Scenes as source code:
=======
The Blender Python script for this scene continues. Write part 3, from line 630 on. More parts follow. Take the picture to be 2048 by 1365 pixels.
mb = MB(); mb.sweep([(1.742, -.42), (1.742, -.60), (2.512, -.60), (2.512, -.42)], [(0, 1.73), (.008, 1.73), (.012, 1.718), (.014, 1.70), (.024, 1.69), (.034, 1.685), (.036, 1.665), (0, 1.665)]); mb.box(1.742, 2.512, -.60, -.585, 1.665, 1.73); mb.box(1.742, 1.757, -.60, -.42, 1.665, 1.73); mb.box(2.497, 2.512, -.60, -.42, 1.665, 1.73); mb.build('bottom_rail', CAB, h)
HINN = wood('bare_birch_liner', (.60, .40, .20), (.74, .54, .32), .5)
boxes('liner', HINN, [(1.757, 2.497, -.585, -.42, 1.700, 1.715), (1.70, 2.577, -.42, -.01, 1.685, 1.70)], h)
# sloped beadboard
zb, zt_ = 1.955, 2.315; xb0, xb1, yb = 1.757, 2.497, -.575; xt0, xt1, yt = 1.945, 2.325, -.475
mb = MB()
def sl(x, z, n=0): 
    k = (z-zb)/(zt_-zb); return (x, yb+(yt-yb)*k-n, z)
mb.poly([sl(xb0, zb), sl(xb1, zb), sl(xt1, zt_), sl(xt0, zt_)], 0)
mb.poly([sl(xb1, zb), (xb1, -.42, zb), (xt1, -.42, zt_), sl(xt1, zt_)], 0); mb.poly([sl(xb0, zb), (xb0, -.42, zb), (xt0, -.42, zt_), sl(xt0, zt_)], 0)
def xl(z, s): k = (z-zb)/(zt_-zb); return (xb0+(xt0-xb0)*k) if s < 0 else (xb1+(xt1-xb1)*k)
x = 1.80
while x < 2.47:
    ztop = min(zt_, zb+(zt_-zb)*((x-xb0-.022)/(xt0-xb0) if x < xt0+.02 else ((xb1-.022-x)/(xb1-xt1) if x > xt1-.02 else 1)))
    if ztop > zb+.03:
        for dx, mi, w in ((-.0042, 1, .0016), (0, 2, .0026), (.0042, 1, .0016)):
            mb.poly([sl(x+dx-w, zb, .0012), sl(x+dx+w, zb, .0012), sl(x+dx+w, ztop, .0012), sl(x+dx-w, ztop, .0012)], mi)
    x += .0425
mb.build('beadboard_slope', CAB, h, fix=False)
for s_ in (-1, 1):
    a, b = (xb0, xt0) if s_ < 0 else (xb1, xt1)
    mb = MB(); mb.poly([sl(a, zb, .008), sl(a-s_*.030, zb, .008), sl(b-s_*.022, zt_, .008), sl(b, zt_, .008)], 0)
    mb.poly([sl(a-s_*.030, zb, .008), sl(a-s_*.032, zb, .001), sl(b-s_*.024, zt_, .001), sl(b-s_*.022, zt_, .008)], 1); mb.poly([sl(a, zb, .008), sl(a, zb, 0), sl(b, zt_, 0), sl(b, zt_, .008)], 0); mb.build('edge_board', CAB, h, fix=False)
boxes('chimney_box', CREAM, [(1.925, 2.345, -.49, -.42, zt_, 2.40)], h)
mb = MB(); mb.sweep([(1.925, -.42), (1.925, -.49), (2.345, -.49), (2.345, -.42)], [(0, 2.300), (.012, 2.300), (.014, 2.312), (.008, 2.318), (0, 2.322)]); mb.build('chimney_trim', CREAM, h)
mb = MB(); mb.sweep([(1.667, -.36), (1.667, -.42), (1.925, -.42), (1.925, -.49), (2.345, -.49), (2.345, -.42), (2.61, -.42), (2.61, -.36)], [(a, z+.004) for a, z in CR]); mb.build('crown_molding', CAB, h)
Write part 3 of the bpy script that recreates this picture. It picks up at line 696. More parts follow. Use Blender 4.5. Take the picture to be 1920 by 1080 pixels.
=======
WORK TO COMPLETE:
Output all of the material exactly as written.

TASK RESULT:
The Blender Python script for this scene continues. Write part 3, from line 630 on. More parts follow. Take the picture to be 2048 by 1365 pixels.
mb = MB(); mb.sweep([(1.742, -.42), (1.742, -.60), (2.512, -.60), (2.512, -.42)], [(0, 1.73), (.008, 1.73), (.012, 1.718), (.014, 1.70), (.024, 1.69), (.034, 1.685), (.036, 1.665), (0, 1.665)]); mb.box(1.742, 2.512, -.60, -.585, 1.665, 1.73); mb.box(1.742, 1.757, -.60, -.42, 1.665, 1.73); mb.box(2.497, 2.512, -.60, -.42, 1.665, 1.73); mb.build('bottom_rail', CAB, h)
HINN = wood('bare_birch_liner', (.60, .40, .20), (.74, .54, .32), .5)
boxes('liner', HINN, [(1.757, 2.497, -.585, -.42, 1.700, 1.715), (1.70, 2.577, -.42, -.01, 1.685, 1.70)], h)
# sloped beadboard
zb, zt_ = 1.955, 2.315; xb0, xb1, yb = 1.757, 2.497, -.575; xt0, xt1, yt = 1.945, 2.325, -.475
mb = MB()
def sl(x, z, n=0): 
    k = (z-zb)/(zt_-zb); return (x, yb+(yt-yb)*k-n, z)
mb.poly([sl(xb0, zb), sl(xb1, zb), sl(xt1, zt_), sl(xt0, zt_)], 0)
mb.poly([sl(xb1, zb), (xb1, -.42, zb), (xt1, -.42, zt_), sl(xt1, zt_)], 0); mb.poly([sl(xb0, zb), (xb0, -.42, zb), (xt0, -.42, zt_), sl(xt0, zt_)], 0)
def xl(z, s): k = (z-zb)/(zt_-zb); return (xb0+(xt0-xb0)*k) if s < 0 else (xb1+(xt1-xb1)*k)
x = 1.80
while x < 2.47:
    ztop = min(zt_, zb+(zt_-zb)*((x-xb0-.022)/(xt0-xb0) if x < xt0+.02 else ((xb1-.022-x)/(xb1-xt1) if x > xt1-.02 else 1)))
    if ztop > zb+.03:
        for dx, mi, w in ((-.0042, 1, .0016), (0, 2, .0026), (.0042, 1, .0016)):
            mb.poly([sl(x+dx-w, zb, .0012), sl(x+dx+w, zb, .0012), sl(x+dx+w, ztop, .0012), sl(x+dx-w, ztop, .0012)], mi)
    x += .0425
mb.build('beadboard_slope', CAB, h, fix=False)
for s_ in (-1, 1):
    a, b = (xb0, xt0) if s_ < 0 else (xb1, xt1)
    mb = MB(); mb.poly([sl(a, zb, .008), sl(a-s_*.030, zb, .008), sl(b-s_*.022, zt_, .008), sl(b, zt_, .008)], 0)
    mb.poly([sl(a-s_*.030, zb, .008), sl(a-s_*.032, zb, .001), sl(b-s_*.024, zt_, .001), sl(b-s_*.022, zt_, .008)], 1); mb.poly([sl(a, zb, .008), sl(a, zb, 0), sl(b, zt_, 0), sl(b, zt_, .008)], 0); mb.build('edge_board', CAB, h, fix=False)
boxes('chimney_box', CREAM, [(1.925, 2.345, -.49, -.42, zt_, 2.40)], h)
mb = MB(); mb.sweep([(1.925, -.42), (1.925, -.49), (2.345, -.49), (2.345, -.42)], [(0, 2.300), (.012, 2.300), (.014, 2.312), (.008, 2.318), (0, 2.322)]); mb.build('chimney_trim', CREAM, h)
mb = MB(); mb.sweep([(1.667, -.36), (1.667, -.42), (1.925, -.42), (1.925, -.49), (2.345, -.49), (2.345, -.42), (2.61, -.42), (2.61, -.36)], [(a, z+.004) for a, z in CR]); mb.build('crown_molding', CAB, h)
Write part 3 of the bpy script that recreates this picture. It picks up at line 696. More parts follow. Use Blender 4.5. Take the picture to be 1920 by 1080 pixels.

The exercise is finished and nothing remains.